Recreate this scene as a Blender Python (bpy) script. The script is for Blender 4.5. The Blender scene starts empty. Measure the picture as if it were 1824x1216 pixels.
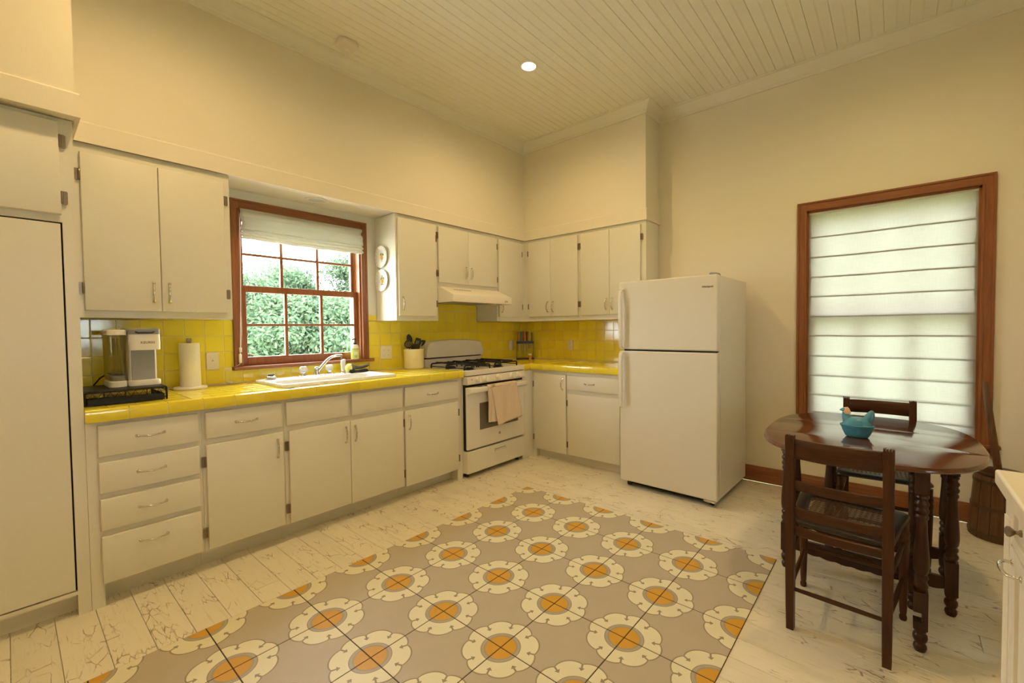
import bpy, bmesh, math, random
from math import sin, cos, pi, sqrt, radians as RAD
from mathutils import Vector, Matrix
random.seed(7)
S = bpy.context.scene
COL = S.collection

# ------------------------------------------------------------ camera
CAM = Vector((-3.8704, -3.3885, 1.2576))
yaw, pitch, roll = RAD(50.3559), RAD(-1.6842), RAD(-0.6255)
F = Vector((sin(yaw)*cos(pitch), cos(yaw)*cos(pitch), sin(pitch)))
R0 = Vector((cos(yaw), -sin(yaw), 0)); U0 = R0.cross(F)
Rv = cos(roll)*R0 + sin(roll)*U0; Uv = -sin(roll)*R0 + cos(roll)*U0
cd = bpy.data.cameras.new('camera'); cam = bpy.data.objects.new('camera', cd); COL.objects.link(cam)
cam.matrix_world = Matrix(((Rv.x, Uv.x, -F.x, CAM.x), (Rv.y, Uv.y, -F.y, CAM.y), (Rv.z, Uv.z, -F.z, CAM.z), (0, 0, 0, 1)))
cd.sensor_fit = 'HORIZONTAL'; cd.sensor_width = 36; cd.lens = 777.39*36/1824
cd.shift_x = -36.59/1824; cd.clip_start = .02; cd.clip_end = 200
S.camera = cam

# ------------------------------------------------------------ world, sun, exposure
S.view_settings.view_transform = 'Standard'; S.view_settings.look = 'None'
S.view_settings.gamma = 1; S.view_settings.use_curve_mapping = False
S.view_settings.exposure = 0.0
W = bpy.data.worlds.new('world'); S.world = W; W.use_nodes = True
wn = W.node_tree.nodes; wl = W.node_tree.links; wn.clear()
bg = wn.new('ShaderNodeBackground'); wo = wn.new('ShaderNodeOutputWorld'); wl.new(bg.outputs[0], wo.inputs[0])
bg.inputs[0].default_value = (.90, .98, 1.0, 1); bg.inputs[1].default_value = 22.0      # bright overcast sky
sl = bpy.data.lights.new('sun', 'SUN'); sl.energy = 20.0; sl.angle = RAD(3); sl.color = (1, .95, .82)
so = bpy.data.objects.new('sun', sl); COL.objects.link(so)
so.rotation_euler = Vector((.30, .45, -.84)).to_track_quat('-Z', 'Y').to_euler()
LAMP = (1.0, .685, .315); LAMP_W = 71.0
CEIL = 3.205
for lx in (-1.335, -3.3, -5.25):
    for ly in (-1.28, -3.45):
        ld = bpy.data.lights.new('lamp', 'SPOT'); ld.energy = LAMP_W*(1 if ly > -2 and lx > -5 else .98 if lx > -2 else .62); ld.color = LAMP
        ld.spot_size = RAD(170); ld.spot_blend = .85; ld.shadow_soft_size = .06
        lo = bpy.data.objects.new('lamp', ld); COL.objects.link(lo); lo.location = (lx, ly, CEIL-.012)

# ------------------------------------------------------------ node helpers
class G:
    def __init__(s, name):
        s.m = bpy.data.materials.new(name); s.m.use_nodes = True
        s.n = s.m.node_tree.nodes; s.l = s.m.node_tree.links; s.n.clear()
        s.out = s.n.new('ShaderNodeOutputMaterial')
    def put(s, sock, v):
        if v is None: return
        if hasattr(v, 'is_output'): s.l.new(v, sock)
        elif isinstance(v, (tuple, list)): sock.default_value = tuple(v)+(1,)*(len(sock.default_value)-len(v))
        else: sock.default_value = v
    def math(s, op, a, b=None, c=None):
        n = s.n.new('ShaderNodeMath'); n.operation = op
        for i, v in enumerate((a, b, c)): s.put(n.inputs[i], v)
        return n.outputs[0]
    def mix(s, f, a, b):
        n = s.n.new('ShaderNodeMix'); n.data_type = 'RGBA'
        s.put(n.inputs[0], f); s.put(n.inputs[6], a); s.put(n.inputs[7], b); return n.outputs[2]
    def node(s, t, **kw):
        n = s.n.new(t)
        for k, v in kw.items(): setattr(n, k, v)
        return n
    def pos(s): return s.n.new('ShaderNodeNewGeometry').outputs['Position']
    def obj(s): return s.n.new('ShaderNodeTexCoord').outputs['Object']
    def rnd(s): return s.n.new('ShaderNodeObjectInfo').outputs['Random']
    def xyz(s, v):
        n = s.n.new('ShaderNodeSeparateXYZ'); s.l.new(v, n.inputs[0]); return n.outputs
    def comb(s, x, y, z):
        n = s.n.new('ShaderNodeCombineXYZ')
        for i, v in enumerate((x, y, z)): s.put(n.inputs[i], v)
        return n.outputs[0]
    def scale(s, v, sc):
        n = s.n.new('ShaderNodeVectorMath'); n.operation = 'MULTIPLY'; s.l.new(v, n.inputs[0]); n.inputs[1].default_value = sc; return n.outputs[0]
    def noise(s, v, sc, detail=2, rough=.5):
        n = s.n.new('ShaderNodeTexNoise'); s.put(n.inputs['Vector'], v); n.inputs['Scale'].default_value = sc
        n.inputs['Detail'].default_value = detail; n.inputs['Roughness'].default_value = rough; return n.outputs[0]
    def ramp(s, f, lo, hi):
        n = s.n.new('ShaderNodeMapRange'); s.put(n.inputs[0], f); n.inputs[1].default_value = lo; n.inputs[2].default_value = hi; return n.outputs[0]
    def bump(s, h, strength, dist=.01):
        n = s.n.new('ShaderNodeBump'); s.put(n.inputs['Height'], h); n.inputs['Strength'].default_value = strength; n.inputs['Distance'].default_value = dist; return n.outputs[0]
    def bsdf(s, col, rough=.5, metal=0, spec=.5, normal=None, **kw):
        b = s.n.new('ShaderNodeBsdfPrincipled'); s.put(b.inputs['Base Color'], col); s.put(b.inputs['Roughness'], rough)
        b.inputs['Metallic'].default_value = metal; b.inputs['Specular IOR Level'].default_value = spec
        if normal is not None: s.l.new(normal, b.inputs['Normal'])
        for k, v in kw.items(): s.put(b.inputs[k], v)
        s.l.new(b.outputs[0], s.out.inputs[0]); return b

M = {}
def plain(name, col, rough=.5, metal=0, spec=.5, nscale=60, nbump=.0, var=.04, **kw):
    g = G(name); p = g.obj(); f = g.noise(p, nscale, 3)
    c = g.mix(f, tuple(max(0, x*(1-var)) for x in col), tuple(min(1, x*(1+var)) for x in col))
    nm = g.bump(f, nbump, .002) if nbump else None
    g.bsdf(c, rough, metal, spec, nm, **kw); M[name] = g.m; return g.m

plain('wall_paint', (.84, .785, .65), .75, spec=.3, nscale=220, nbump=.12, var=.015)
plain('ceiling_paint', (.86, .85, .75), .6, spec=.35, nscale=40, nbump=.05, var=.03)
plain('crown_paint', (.84, .82, .72), .5, nscale=60, nbump=.03, var=.02)
plain('cabinet_paint', (.78, .755, .65), .42, nscale=90, nbump=.05, var=.02)
plain('niche_paint', (.88, .88, .82), .6, nscale=160, nbump=.05, var=.015)
plain('appliance_white', (.72, .675, .57), .28, nscale=300, nbump=.03, var=.01)
plain('stove_white', (.80, .77, .70), .22, nscale=300, nbump=.02, var=.01)
plain('hood_white', (.84, .80, .71), .35, var=.01)
plain('plastic_white', (.85, .83, .77), .35, var=.01)
plain('outlet_cream', (.82, .76, .62), .4, var=.01)
plain('porcelain', (.82, .865, .89), .12, var=.01)
plain('crock_glaze', (.78, .72, .50), .16, nscale=14, var=.06)
plain('chrome', (.68, .66, .63), .12, 1, var=.02)
plain('aged_nickel', (.26, .21, .16), .36, 1, nscale=120, var=.2)
plain('dark_bronze', (.13, .085, .05), .4, .8, nscale=150, var=.3)
plain('black_iron', (.010, .009, .008), .45, spec=.28, nscale=150, nbump=.1, var=.2)
plain('black_plastic', (.015, .016, .014), .38, var=.1)
plain('black_gap', (.01, .009, .008), .8)
plain('grey_plastic', (.26, .27, .26), .4, var=.05)
plain('grey_panel', (.33, .34, .33), .5, nscale=400, nbump=.05, var=.05)
plain('oven_glass', (.15, .125, .085), .3, var=.1)
plain('grout', (.86, .76, .36), .8, nscale=90, var=.08)
plain('mat_joint', (.05, .032, .022), .7, var=.1)
plain('hen_blue', (.065, .27, .40), .25, nscale=40, var=.2)
plain('hen_tan', (.70, .48, .28), .35, nscale=90, var=.15)
plain('paper', (.86, .82, .72), .9, nscale=60, nbump=.25, var=.02)
plain('towel_cloth', (.74, .60, .47), .95, nscale=320, nbump=.5, var=.06)
plain('cord_white', (.82, .80, .74), .5)
plain('soap_label', (.60, .70, .16), .4, nscale=20, var=.1)
plain('soap_paper', (.85, .85, .78), .5)
plain('soap_grey', (.35, .42, .42), .4)
plain('sponge_yellow', (.78, .76, .22), .9, nscale=120, nbump=.6, var=.12)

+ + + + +

THE PROBLEM: Please restate the material above line by line, exactly, beginning at its first line and ending with the line that contains "S.camera = cam", without any pictures.

EXERCISE RESULT:
Recreate this scene as a Blender Python (bpy) script. The script is for Blender 4.5. The Blender scene starts empty. Measure the picture as if it were 1824x1216 pixels.
import bpy, bmesh, math, random
from math import sin, cos, pi, sqrt, radians as RAD
from mathutils import Vector, Matrix
random.seed(7)
S = bpy.context.scene
COL = S.collection

# ------------------------------------------------------------ camera
CAM = Vector((-3.8704, -3.3885, 1.2576))
yaw, pitch, roll = RAD(50.3559), RAD(-1.6842), RAD(-0.6255)
F = Vector((sin(yaw)*cos(pitch), cos(yaw)*cos(pitch), sin(pitch)))
R0 = Vector((cos(yaw), -sin(yaw), 0)); U0 = R0.cross(F)
Rv = cos(roll)*R0 + sin(roll)*U0; Uv = -sin(roll)*R0 + cos(roll)*U0
cd = bpy.data.cameras.new('camera'); cam = bpy.data.objects.new('camera', cd); COL.objects.link(cam)
cam.matrix_world = Matrix(((Rv.x, Uv.x, -F.x, CAM.x), (Rv.y, Uv.y, -F.y, CAM.y), (Rv.z, Uv.z, -F.z, CAM.z), (0, 0, 0, 1)))
cd.sensor_fit = 'HORIZONTAL'; cd.sensor_width = 36; cd.lens = 777.39*36/1824
cd.shift_x = -36.59/1824; cd.clip_start = .02; cd.clip_end = 200
S.camera = cam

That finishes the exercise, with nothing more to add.